# Written exercise
Repeat the entire listing exactly.

# Material
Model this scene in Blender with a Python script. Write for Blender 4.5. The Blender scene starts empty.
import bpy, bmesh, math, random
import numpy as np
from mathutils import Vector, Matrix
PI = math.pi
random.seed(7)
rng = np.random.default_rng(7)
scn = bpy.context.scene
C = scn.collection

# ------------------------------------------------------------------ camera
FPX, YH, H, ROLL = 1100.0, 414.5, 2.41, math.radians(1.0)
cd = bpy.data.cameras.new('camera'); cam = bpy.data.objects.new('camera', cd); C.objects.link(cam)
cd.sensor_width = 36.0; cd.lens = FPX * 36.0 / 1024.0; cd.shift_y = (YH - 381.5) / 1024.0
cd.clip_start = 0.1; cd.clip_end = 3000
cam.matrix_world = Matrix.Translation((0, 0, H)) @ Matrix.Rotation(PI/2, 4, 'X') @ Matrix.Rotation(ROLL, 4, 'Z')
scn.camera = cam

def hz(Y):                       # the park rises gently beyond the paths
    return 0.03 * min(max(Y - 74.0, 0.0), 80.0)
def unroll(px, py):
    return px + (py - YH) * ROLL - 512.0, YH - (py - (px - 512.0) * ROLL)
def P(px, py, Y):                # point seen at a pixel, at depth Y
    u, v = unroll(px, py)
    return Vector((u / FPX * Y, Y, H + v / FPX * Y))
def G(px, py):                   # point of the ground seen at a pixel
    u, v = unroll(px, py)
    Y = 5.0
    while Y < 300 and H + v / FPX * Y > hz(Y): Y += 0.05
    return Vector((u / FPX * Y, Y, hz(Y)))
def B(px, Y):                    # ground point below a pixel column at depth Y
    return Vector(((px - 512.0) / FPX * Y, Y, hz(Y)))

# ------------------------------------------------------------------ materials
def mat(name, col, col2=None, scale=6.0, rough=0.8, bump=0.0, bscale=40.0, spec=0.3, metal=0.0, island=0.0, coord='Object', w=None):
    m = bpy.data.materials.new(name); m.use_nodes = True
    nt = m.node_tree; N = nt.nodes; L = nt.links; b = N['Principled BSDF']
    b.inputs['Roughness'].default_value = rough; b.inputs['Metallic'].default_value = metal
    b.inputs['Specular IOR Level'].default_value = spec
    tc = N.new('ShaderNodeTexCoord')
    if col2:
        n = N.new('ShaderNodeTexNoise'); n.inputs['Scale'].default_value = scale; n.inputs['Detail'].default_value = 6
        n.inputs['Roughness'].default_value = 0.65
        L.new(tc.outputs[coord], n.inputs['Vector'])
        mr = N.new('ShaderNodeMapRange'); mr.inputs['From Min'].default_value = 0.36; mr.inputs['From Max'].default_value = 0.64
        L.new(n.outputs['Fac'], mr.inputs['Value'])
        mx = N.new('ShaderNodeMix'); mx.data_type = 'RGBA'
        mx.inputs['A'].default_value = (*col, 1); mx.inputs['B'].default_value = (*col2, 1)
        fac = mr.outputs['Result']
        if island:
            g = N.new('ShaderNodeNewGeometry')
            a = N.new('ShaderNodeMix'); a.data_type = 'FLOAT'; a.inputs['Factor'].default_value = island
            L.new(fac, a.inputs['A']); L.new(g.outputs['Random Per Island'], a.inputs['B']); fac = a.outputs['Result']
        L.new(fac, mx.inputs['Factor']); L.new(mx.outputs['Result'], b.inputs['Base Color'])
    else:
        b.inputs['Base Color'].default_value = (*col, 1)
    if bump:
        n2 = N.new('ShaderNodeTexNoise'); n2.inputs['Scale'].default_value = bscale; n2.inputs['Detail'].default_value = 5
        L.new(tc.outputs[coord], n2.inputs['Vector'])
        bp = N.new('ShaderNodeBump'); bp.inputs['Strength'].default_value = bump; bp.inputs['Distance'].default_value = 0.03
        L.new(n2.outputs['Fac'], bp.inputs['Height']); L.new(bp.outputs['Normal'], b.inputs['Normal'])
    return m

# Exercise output
Model this scene in Blender with a Python script. Write for Blender 4.5. The Blender scene starts empty.
import bpy, bmesh, math, random
import numpy as np
from mathutils import Vector, Matrix
PI = math.pi
random.seed(7)
rng = np.random.default_rng(7)
scn = bpy.context.scene
C = scn.collection

# ------------------------------------------------------------------ camera
FPX, YH, H, ROLL = 1100.0, 414.5, 2.41, math.radians(1.0)
cd = bpy.data.cameras.new('camera'); cam = bpy.data.objects.new('camera', cd); C.objects.link(cam)
cd.sensor_width = 36.0; cd.lens = FPX * 36.0 / 1024.0; cd.shift_y = (YH - 381.5) / 1024.0
cd.clip_start = 0.1; cd.clip_end = 3000
cam.matrix_world = Matrix.Translation((0, 0, H)) @ Matrix.Rotation(PI/2, 4, 'X') @ Matrix.Rotation(ROLL, 4, 'Z')
scn.camera = cam

def hz(Y):                       # the park rises gently beyond the paths
    return 0.03 * min(max(Y - 74.0, 0.0), 80.0)
def unroll(px, py):
    return px + (py - YH) * ROLL - 512.0, YH - (py - (px - 512.0) * ROLL)
def P(px, py, Y):                # point seen at a pixel, at depth Y
    u, v = unroll(px, py)
    return Vector((u / FPX * Y, Y, H + v / FPX * Y))
def G(px, py):                   # point of the ground seen at a pixel
    u, v = unroll(px, py)
    Y = 5.0
    while Y < 300 and H + v / FPX * Y > hz(Y): Y += 0.05
    return Vector((u / FPX * Y, Y, hz(Y)))
def B(px, Y):                    # ground point below a pixel column at depth Y
    return Vector(((px - 512.0) / FPX * Y, Y, hz(Y)))

# ------------------------------------------------------------------ materials
def mat(name, col, col2=None, scale=6.0, rough=0.8, bump=0.0, bscale=40.0, spec=0.3, metal=0.0, island=0.0, coord='Object', w=None):
    m = bpy.data.materials.new(name); m.use_nodes = True
    nt = m.node_tree; N = nt.nodes; L = nt.links; b = N['Principled BSDF']
    b.inputs['Roughness'].default_value = rough; b.inputs['Metallic'].default_value = metal
    b.inputs['Specular IOR Level'].default_value = spec
    tc = N.new('ShaderNodeTexCoord')
    if col2:
        n = N.new('ShaderNodeTexNoise'); n.inputs['Scale'].default_value = scale; n.inputs['Detail'].default_value = 6
        n.inputs['Roughness'].default_value = 0.65
        L.new(tc.outputs[coord], n.inputs['Vector'])
        mr = N.new('ShaderNodeMapRange'); mr.inputs['From Min'].default_value = 0.36; mr.inputs['From Max'].default_value = 0.64
        L.new(n.outputs['Fac'], mr.inputs['Value'])
        mx = N.new('ShaderNodeMix'); mx.data_type = 'RGBA'
        mx.inputs['A'].default_value = (*col, 1); mx.inputs['B'].default_value = (*col2, 1)
        fac = mr.outputs['Result']
        if island:
            g = N.new('ShaderNodeNewGeometry')
            a = N.new('ShaderNodeMix'); a.data_type = 'FLOAT'; a.inputs['Factor'].default_value = island
            L.new(fac, a.inputs['A']); L.new(g.outputs['Random Per Island'], a.inputs['B']); fac = a.outputs['Result']
        L.new(fac, mx.inputs['Factor']); L.new(mx.outputs['Result'], b.inputs['Base Color'])
    else:
        b.inputs['Base Color'].default_value = (*col, 1)
    if bump:
        n2 = N.new('ShaderNodeTexNoise'); n2.inputs['Scale'].default_value = bscale; n2.inputs['Detail'].default_value = 5
        L.new(tc.outputs[coord], n2.inputs['Vector'])
        bp = N.new('ShaderNodeBump'); bp.inputs['Strength'].default_value = bump; bp.inputs['Distance'].default_value = 0.03
        L.new(n2.outputs['Fac'], bp.inputs['Height']); L.new(bp.outputs['Normal'], b.inputs['Normal'])
    return m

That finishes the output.